======== Provided records
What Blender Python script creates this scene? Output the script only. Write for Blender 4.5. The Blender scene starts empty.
================
======== Provided records
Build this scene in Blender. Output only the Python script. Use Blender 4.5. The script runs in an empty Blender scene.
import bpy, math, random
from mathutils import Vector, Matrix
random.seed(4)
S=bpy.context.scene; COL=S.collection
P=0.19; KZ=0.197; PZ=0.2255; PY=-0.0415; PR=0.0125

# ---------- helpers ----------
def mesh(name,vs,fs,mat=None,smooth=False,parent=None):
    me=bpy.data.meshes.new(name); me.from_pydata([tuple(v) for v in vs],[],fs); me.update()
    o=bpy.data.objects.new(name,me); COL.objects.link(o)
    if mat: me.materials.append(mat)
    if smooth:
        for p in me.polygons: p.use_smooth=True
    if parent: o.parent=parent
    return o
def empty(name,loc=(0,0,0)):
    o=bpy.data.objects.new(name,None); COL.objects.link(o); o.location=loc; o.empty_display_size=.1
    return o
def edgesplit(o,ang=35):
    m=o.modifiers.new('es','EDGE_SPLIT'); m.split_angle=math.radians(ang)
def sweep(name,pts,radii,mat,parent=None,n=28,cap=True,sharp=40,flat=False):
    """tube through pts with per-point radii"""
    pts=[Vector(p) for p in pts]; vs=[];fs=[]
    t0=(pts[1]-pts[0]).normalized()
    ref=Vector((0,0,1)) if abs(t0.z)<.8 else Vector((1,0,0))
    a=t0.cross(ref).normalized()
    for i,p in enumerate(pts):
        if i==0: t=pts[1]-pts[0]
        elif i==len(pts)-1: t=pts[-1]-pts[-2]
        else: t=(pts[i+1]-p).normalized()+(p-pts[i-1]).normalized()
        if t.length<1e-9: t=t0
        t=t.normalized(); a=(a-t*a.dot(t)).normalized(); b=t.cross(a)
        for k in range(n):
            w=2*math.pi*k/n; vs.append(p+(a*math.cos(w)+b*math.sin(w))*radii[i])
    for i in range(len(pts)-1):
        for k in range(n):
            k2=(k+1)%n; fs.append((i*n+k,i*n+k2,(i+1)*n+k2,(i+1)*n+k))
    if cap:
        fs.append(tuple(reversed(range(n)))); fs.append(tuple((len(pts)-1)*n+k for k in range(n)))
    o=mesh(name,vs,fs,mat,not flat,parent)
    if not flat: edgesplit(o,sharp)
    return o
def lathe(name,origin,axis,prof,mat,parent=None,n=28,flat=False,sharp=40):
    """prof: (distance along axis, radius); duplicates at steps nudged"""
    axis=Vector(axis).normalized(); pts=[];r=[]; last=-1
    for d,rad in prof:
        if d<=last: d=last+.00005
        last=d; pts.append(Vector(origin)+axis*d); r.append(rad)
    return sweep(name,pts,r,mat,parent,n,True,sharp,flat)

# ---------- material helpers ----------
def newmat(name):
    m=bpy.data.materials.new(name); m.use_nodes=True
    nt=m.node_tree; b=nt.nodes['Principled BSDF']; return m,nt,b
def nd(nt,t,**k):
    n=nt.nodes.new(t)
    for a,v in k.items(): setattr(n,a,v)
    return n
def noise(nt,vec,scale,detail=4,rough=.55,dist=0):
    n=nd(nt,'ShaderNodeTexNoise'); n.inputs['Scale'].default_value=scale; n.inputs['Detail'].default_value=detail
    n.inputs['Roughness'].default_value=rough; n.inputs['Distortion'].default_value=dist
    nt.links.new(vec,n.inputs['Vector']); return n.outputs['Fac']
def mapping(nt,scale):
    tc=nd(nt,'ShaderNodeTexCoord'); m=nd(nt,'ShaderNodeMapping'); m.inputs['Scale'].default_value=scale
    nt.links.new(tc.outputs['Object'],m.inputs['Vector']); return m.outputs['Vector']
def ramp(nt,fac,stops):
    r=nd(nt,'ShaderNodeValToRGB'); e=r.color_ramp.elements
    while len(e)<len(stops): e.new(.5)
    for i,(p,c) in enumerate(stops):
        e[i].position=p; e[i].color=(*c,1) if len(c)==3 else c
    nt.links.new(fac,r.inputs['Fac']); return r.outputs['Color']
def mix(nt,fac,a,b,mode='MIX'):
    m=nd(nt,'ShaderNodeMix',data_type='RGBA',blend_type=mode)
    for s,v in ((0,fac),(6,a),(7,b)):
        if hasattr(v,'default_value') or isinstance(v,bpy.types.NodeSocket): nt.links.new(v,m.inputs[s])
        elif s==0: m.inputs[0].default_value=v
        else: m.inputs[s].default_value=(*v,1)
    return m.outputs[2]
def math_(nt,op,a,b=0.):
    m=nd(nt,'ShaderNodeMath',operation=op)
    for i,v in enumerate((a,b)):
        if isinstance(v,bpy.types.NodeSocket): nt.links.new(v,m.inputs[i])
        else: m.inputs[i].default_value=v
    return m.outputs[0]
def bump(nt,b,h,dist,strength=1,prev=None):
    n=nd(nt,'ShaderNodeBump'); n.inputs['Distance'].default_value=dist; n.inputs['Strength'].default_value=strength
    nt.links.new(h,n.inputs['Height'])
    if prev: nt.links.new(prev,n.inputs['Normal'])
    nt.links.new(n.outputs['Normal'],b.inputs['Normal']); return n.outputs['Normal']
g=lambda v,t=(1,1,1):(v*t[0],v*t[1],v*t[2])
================
■ **Aim of the exercise**: From the records above, quote only the lines running from the line with "Build this scene" to the line with "P=0.19; KZ=0.197; PZ=0.2255;", both lines included.

■ **Solution to this problem**:
Build this scene in Blender. Output only the Python script. Use Blender 4.5. The script runs in an empty Blender scene.
import bpy, math, random
from mathutils import Vector, Matrix
random.seed(4)
S=bpy.context.scene; COL=S.collection
P=0.19; KZ=0.197; PZ=0.2255; PY=-0.0415; PR=0.0125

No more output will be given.